--- Task requirements ---
Restate all the material verbatim, except for the pictures.

□ □ □

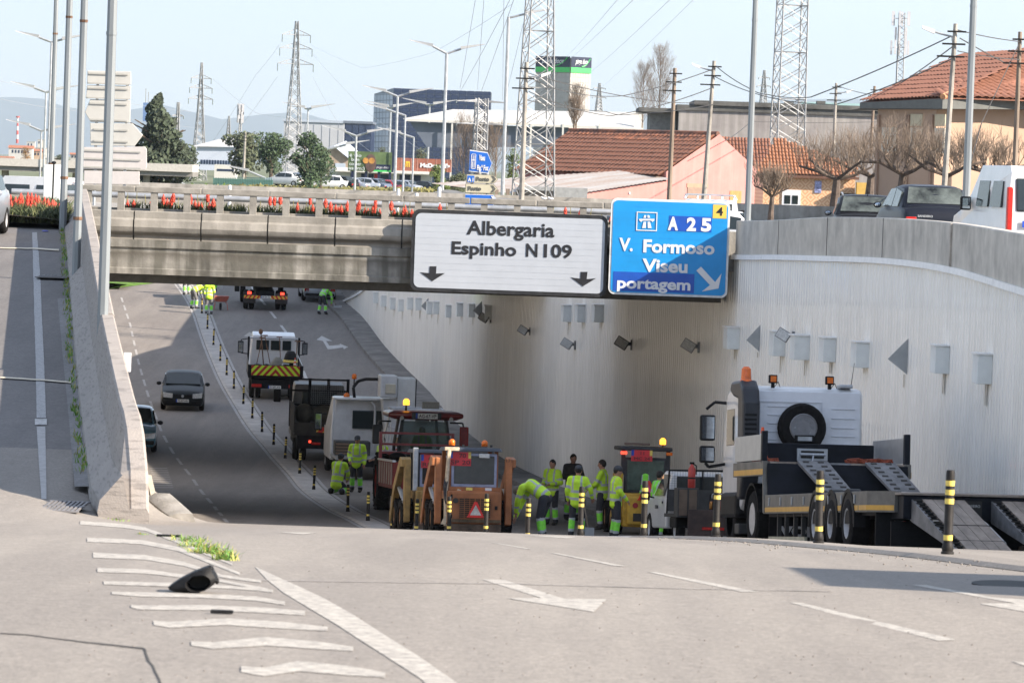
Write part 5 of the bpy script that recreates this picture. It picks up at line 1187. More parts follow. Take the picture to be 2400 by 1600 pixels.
# hedge and scrub strips
M_scr=folm('scrub',(.16,.15,.05))
b=MB(); rnd=random.Random(9)
for k in range(60):
    px=rnd.uniform(470,1060); p=at(px,446,440); leaf_cloud(b,(p.x,440+rnd.uniform(-6,6),p.z),(1.6,1.2,s_(rnd.uniform(8,16) if px<740 else rnd.uniform(4,8),440)),70,.22,rnd=rnd)
o=b.build('scrub',M_scr,recalc=False); o['kind']='stuff'; tag(o,'yellow green scrub along the verge behind the bridge','shrubs')
b=MB()
for k in range(9):
    p=at(180+k*40,440,430); leaf_cloud(b,(p.x,430,p.z-.3),(2.2,1.2,.8),60,.2,rnd=rnd)
o=b.build('grass_bank',folm('bank_green',(.10,.17,.03)),recalc=False); o['kind']='stuff'; tag(o,'bright green bank beyond the left lamp posts','grass')
b=MB()
for px in range(500,640,4): p=at(px,424,445); b.box(p.x-.03,p.x+.03,445,445.05,p.z-.5,p.z+.35)
p=at(500,424,445); p2=at(640,424,445); b.box(p.x,p2.x,445,445.03,p.z-.4,p.z+.3); tag(b.build('mesh_fence',mat('teal_fence',(.10,.22,.19),.7,var=.1)),'teal green fence behind the scrub','fence')
# grass verge seen under the bridge
b=MB(); rows=[]
for Y in frange(231,330,16):
    rows.append([(at(90,662,Y).x,Y,zroad(Y)+.5),(at(300,662,Y).x,Y,zroad(Y)+.3),(at(386,672,Y).x-(Y<233)*3,Y,zroad(Y)+.02)])
b.loft(rows,cap=False,closed=False); struct(b,'grass_verge',mat('verge_grass',(.10,.20,.02),.9,var=.3,scale=2,bump=.6,bscale=8))  # verge in a stronger green than the upper ground
b=MB(); rows=[]
for Y in frange(236.5,300,12): rows.append([(at(672,665,Y).x,Y,zroad(Y)+.12),(at(800,665,Y).x+2,Y,zroad(Y)+.5)])
b.loft(rows,cap=False,closed=False); struct(b,'grass_verge',MATS['verge_grass'])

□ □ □

--- Solution to the exercise ---
Write part 5 of the bpy script that recreates this picture. It picks up at line 1187. More parts follow. Take the picture to be 2400 by 1600 pixels.
# hedge and scrub strips
M_scr=folm('scrub',(.16,.15,.05))
b=MB(); rnd=random.Random(9)
for k in range(60):
    px=rnd.uniform(470,1060); p=at(px,446,440); leaf_cloud(b,(p.x,440+rnd.uniform(-6,6),p.z),(1.6,1.2,s_(rnd.uniform(8,16) if px<740 else rnd.uniform(4,8),440)),70,.22,rnd=rnd)
o=b.build('scrub',M_scr,recalc=False); o['kind']='stuff'; tag(o,'yellow green scrub along the verge behind the bridge','shrubs')
b=MB()
for k in range(9):
    p=at(180+k*40,440,430); leaf_cloud(b,(p.x,430,p.z-.3),(2.2,1.2,.8),60,.2,rnd=rnd)
o=b.build('grass_bank',folm('bank_green',(.10,.17,.03)),recalc=False); o['kind']='stuff'; tag(o,'bright green bank beyond the left lamp posts','grass')
b=MB()
for px in range(500,640,4): p=at(px,424,445); b.box(p.x-.03,p.x+.03,445,445.05,p.z-.5,p.z+.35)
p=at(500,424,445); p2=at(640,424,445); b.box(p.x,p2.x,445,445.03,p.z-.4,p.z+.3); tag(b.build('mesh_fence',mat('teal_fence',(.10,.22,.19),.7,var=.1)),'teal green fence behind the scrub','fence')
# grass verge seen under the bridge
b=MB(); rows=[]
for Y in frange(231,330,16):
    rows.append([(at(90,662,Y).x,Y,zroad(Y)+.5),(at(300,662,Y).x,Y,zroad(Y)+.3),(at(386,672,Y).x-(Y<233)*3,Y,zroad(Y)+.02)])
b.loft(rows,cap=False,closed=False); struct(b,'grass_verge',mat('verge_grass',(.10,.20,.02),.9,var=.3,scale=2,bump=.6,bscale=8))  # verge in a stronger green than the upper ground
b=MB(); rows=[]
for Y in frange(236.5,300,12): rows.append([(at(672,665,Y).x,Y,zroad(Y)+.12),(at(800,665,Y).x+2,Y,zroad(Y)+.5)])
b.loft(rows,cap=False,closed=False); struct(b,'grass_verge',MATS['verge_grass'])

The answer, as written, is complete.